_Work to be completed_
Output the full material exactly as it appears here.
○ ○ ○
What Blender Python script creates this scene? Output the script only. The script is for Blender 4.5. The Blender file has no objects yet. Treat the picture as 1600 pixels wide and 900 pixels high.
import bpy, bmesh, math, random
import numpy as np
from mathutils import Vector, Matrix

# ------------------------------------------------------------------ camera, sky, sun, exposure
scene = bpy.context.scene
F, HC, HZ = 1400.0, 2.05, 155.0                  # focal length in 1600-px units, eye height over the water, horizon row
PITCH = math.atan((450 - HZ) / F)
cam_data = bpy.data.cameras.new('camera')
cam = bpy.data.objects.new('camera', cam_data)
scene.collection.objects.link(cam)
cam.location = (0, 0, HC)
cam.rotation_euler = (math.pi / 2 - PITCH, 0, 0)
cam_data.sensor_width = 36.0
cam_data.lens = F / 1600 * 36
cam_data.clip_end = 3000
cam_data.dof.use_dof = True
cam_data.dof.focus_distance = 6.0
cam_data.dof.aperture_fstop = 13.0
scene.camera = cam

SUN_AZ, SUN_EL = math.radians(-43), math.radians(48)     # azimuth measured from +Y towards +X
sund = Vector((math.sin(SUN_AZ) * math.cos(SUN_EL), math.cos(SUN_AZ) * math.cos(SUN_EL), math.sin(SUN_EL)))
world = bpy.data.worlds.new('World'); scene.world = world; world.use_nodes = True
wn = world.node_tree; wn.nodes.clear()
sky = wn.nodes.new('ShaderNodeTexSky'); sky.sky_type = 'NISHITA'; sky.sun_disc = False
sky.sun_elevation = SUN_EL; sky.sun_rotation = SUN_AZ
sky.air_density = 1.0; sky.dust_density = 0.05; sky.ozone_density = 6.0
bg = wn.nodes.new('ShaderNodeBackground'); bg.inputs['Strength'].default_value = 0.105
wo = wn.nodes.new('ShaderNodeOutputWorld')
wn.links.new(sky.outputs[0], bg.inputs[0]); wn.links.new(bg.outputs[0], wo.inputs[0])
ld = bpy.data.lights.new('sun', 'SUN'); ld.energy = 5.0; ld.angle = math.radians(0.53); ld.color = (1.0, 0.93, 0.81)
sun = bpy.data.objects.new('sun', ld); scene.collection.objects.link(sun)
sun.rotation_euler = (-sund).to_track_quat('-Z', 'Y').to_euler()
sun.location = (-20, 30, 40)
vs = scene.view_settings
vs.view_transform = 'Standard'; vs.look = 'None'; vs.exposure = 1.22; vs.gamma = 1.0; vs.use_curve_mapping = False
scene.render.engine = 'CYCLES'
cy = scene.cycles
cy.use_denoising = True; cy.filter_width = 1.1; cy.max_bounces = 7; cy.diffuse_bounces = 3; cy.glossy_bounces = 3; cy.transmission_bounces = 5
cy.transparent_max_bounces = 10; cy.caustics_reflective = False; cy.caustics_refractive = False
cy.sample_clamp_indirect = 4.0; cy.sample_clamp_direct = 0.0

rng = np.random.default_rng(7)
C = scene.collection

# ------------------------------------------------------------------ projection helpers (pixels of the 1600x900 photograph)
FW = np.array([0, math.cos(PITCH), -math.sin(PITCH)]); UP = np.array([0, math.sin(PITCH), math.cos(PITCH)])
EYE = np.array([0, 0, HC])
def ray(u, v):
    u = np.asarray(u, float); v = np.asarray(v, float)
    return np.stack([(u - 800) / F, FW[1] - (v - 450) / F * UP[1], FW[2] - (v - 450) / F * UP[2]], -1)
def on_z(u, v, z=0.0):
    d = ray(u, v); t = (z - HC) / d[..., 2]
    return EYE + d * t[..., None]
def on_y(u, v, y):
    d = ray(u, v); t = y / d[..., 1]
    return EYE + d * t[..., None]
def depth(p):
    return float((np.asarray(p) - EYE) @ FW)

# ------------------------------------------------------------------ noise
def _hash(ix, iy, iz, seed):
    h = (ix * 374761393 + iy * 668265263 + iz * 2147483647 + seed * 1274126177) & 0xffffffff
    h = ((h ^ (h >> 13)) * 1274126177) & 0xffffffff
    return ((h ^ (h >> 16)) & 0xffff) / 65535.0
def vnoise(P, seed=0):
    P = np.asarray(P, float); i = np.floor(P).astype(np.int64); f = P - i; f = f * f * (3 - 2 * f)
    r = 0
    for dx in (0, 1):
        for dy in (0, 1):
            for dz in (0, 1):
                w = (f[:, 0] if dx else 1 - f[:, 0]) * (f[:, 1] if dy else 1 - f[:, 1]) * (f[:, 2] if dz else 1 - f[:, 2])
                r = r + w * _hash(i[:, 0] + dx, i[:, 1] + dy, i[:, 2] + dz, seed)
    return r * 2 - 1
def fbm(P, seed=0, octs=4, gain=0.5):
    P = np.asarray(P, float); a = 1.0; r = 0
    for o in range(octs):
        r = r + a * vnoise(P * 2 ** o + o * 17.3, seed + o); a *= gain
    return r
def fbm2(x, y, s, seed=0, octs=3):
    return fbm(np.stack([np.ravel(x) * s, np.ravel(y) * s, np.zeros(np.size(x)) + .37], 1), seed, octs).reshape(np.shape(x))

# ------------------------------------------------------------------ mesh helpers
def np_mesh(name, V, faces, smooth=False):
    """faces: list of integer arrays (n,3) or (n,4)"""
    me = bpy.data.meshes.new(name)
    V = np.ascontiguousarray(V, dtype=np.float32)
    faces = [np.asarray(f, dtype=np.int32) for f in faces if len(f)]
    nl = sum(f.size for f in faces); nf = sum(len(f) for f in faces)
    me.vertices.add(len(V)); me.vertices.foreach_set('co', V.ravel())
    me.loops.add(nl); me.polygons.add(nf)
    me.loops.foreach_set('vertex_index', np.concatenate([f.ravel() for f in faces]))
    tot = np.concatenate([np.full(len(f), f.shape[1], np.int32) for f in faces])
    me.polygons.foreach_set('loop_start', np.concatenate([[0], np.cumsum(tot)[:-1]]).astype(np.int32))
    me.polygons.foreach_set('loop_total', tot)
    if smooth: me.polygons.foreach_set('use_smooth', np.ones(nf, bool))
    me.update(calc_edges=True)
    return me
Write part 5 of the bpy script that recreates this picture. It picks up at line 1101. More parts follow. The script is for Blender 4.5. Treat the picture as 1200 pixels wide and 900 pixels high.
○ ○ ○
_Reply_
What Blender Python script creates this scene? Output the script only. The script is for Blender 4.5. The Blender file has no objects yet. Treat the picture as 1600 pixels wide and 900 pixels high.
import bpy, bmesh, math, random
import numpy as np
from mathutils import Vector, Matrix

# ------------------------------------------------------------------ camera, sky, sun, exposure
scene = bpy.context.scene
F, HC, HZ = 1400.0, 2.05, 155.0                  # focal length in 1600-px units, eye height over the water, horizon row
PITCH = math.atan((450 - HZ) / F)
cam_data = bpy.data.cameras.new('camera')
cam = bpy.data.objects.new('camera', cam_data)
scene.collection.objects.link(cam)
cam.location = (0, 0, HC)
cam.rotation_euler = (math.pi / 2 - PITCH, 0, 0)
cam_data.sensor_width = 36.0
cam_data.lens = F / 1600 * 36
cam_data.clip_end = 3000
cam_data.dof.use_dof = True
cam_data.dof.focus_distance = 6.0
cam_data.dof.aperture_fstop = 13.0
scene.camera = cam

SUN_AZ, SUN_EL = math.radians(-43), math.radians(48)     # azimuth measured from +Y towards +X
sund = Vector((math.sin(SUN_AZ) * math.cos(SUN_EL), math.cos(SUN_AZ) * math.cos(SUN_EL), math.sin(SUN_EL)))
world = bpy.data.worlds.new('World'); scene.world = world; world.use_nodes = True
wn = world.node_tree; wn.nodes.clear()
sky = wn.nodes.new('ShaderNodeTexSky'); sky.sky_type = 'NISHITA'; sky.sun_disc = False
sky.sun_elevation = SUN_EL; sky.sun_rotation = SUN_AZ
sky.air_density = 1.0; sky.dust_density = 0.05; sky.ozone_density = 6.0
bg = wn.nodes.new('ShaderNodeBackground'); bg.inputs['Strength'].default_value = 0.105
wo = wn.nodes.new('ShaderNodeOutputWorld')
wn.links.new(sky.outputs[0], bg.inputs[0]); wn.links.new(bg.outputs[0], wo.inputs[0])
ld = bpy.data.lights.new('sun', 'SUN'); ld.energy = 5.0; ld.angle = math.radians(0.53); ld.color = (1.0, 0.93, 0.81)
sun = bpy.data.objects.new('sun', ld); scene.collection.objects.link(sun)
sun.rotation_euler = (-sund).to_track_quat('-Z', 'Y').to_euler()
sun.location = (-20, 30, 40)
vs = scene.view_settings
vs.view_transform = 'Standard'; vs.look = 'None'; vs.exposure = 1.22; vs.gamma = 1.0; vs.use_curve_mapping = False
scene.render.engine = 'CYCLES'
cy = scene.cycles
cy.use_denoising = True; cy.filter_width = 1.1; cy.max_bounces = 7; cy.diffuse_bounces = 3; cy.glossy_bounces = 3; cy.transmission_bounces = 5
cy.transparent_max_bounces = 10; cy.caustics_reflective = False; cy.caustics_refractive = False
cy.sample_clamp_indirect = 4.0; cy.sample_clamp_direct = 0.0

rng = np.random.default_rng(7)
C = scene.collection

# ------------------------------------------------------------------ projection helpers (pixels of the 1600x900 photograph)
FW = np.array([0, math.cos(PITCH), -math.sin(PITCH)]); UP = np.array([0, math.sin(PITCH), math.cos(PITCH)])
EYE = np.array([0, 0, HC])
def ray(u, v):
    u = np.asarray(u, float); v = np.asarray(v, float)
    return np.stack([(u - 800) / F, FW[1] - (v - 450) / F * UP[1], FW[2] - (v - 450) / F * UP[2]], -1)
def on_z(u, v, z=0.0):
    d = ray(u, v); t = (z - HC) / d[..., 2]
    return EYE + d * t[..., None]
def on_y(u, v, y):
    d = ray(u, v); t = y / d[..., 1]
    return EYE + d * t[..., None]
def depth(p):
    return float((np.asarray(p) - EYE) @ FW)

# ------------------------------------------------------------------ noise
def _hash(ix, iy, iz, seed):
    h = (ix * 374761393 + iy * 668265263 + iz * 2147483647 + seed * 1274126177) & 0xffffffff
    h = ((h ^ (h >> 13)) * 1274126177) & 0xffffffff
    return ((h ^ (h >> 16)) & 0xffff) / 65535.0
def vnoise(P, seed=0):
    P = np.asarray(P, float); i = np.floor(P).astype(np.int64); f = P - i; f = f * f * (3 - 2 * f)
    r = 0
    for dx in (0, 1):
        for dy in (0, 1):
            for dz in (0, 1):
                w = (f[:, 0] if dx else 1 - f[:, 0]) * (f[:, 1] if dy else 1 - f[:, 1]) * (f[:, 2] if dz else 1 - f[:, 2])
                r = r + w * _hash(i[:, 0] + dx, i[:, 1] + dy, i[:, 2] + dz, seed)
    return r * 2 - 1
def fbm(P, seed=0, octs=4, gain=0.5):
    P = np.asarray(P, float); a = 1.0; r = 0
    for o in range(octs):
        r = r + a * vnoise(P * 2 ** o + o * 17.3, seed + o); a *= gain
    return r
def fbm2(x, y, s, seed=0, octs=3):
    return fbm(np.stack([np.ravel(x) * s, np.ravel(y) * s, np.zeros(np.size(x)) + .37], 1), seed, octs).reshape(np.shape(x))

# ------------------------------------------------------------------ mesh helpers
def np_mesh(name, V, faces, smooth=False):
    """faces: list of integer arrays (n,3) or (n,4)"""
    me = bpy.data.meshes.new(name)
    V = np.ascontiguousarray(V, dtype=np.float32)
    faces = [np.asarray(f, dtype=np.int32) for f in faces if len(f)]
    nl = sum(f.size for f in faces); nf = sum(len(f) for f in faces)
    me.vertices.add(len(V)); me.vertices.foreach_set('co', V.ravel())
    me.loops.add(nl); me.polygons.add(nf)
    me.loops.foreach_set('vertex_index', np.concatenate([f.ravel() for f in faces]))
    tot = np.concatenate([np.full(len(f), f.shape[1], np.int32) for f in faces])
    me.polygons.foreach_set('loop_start', np.concatenate([[0], np.cumsum(tot)[:-1]]).astype(np.int32))
    me.polygons.foreach_set('loop_total', tot)
    if smooth: me.polygons.foreach_set('use_smooth', np.ones(nf, bool))
    me.update(calc_edges=True)
    return me
Write part 5 of the bpy script that recreates this picture. It picks up at line 1101. More parts follow. The script is for Blender 4.5. Treat the picture as 1200 pixels wide and 900 pixels high.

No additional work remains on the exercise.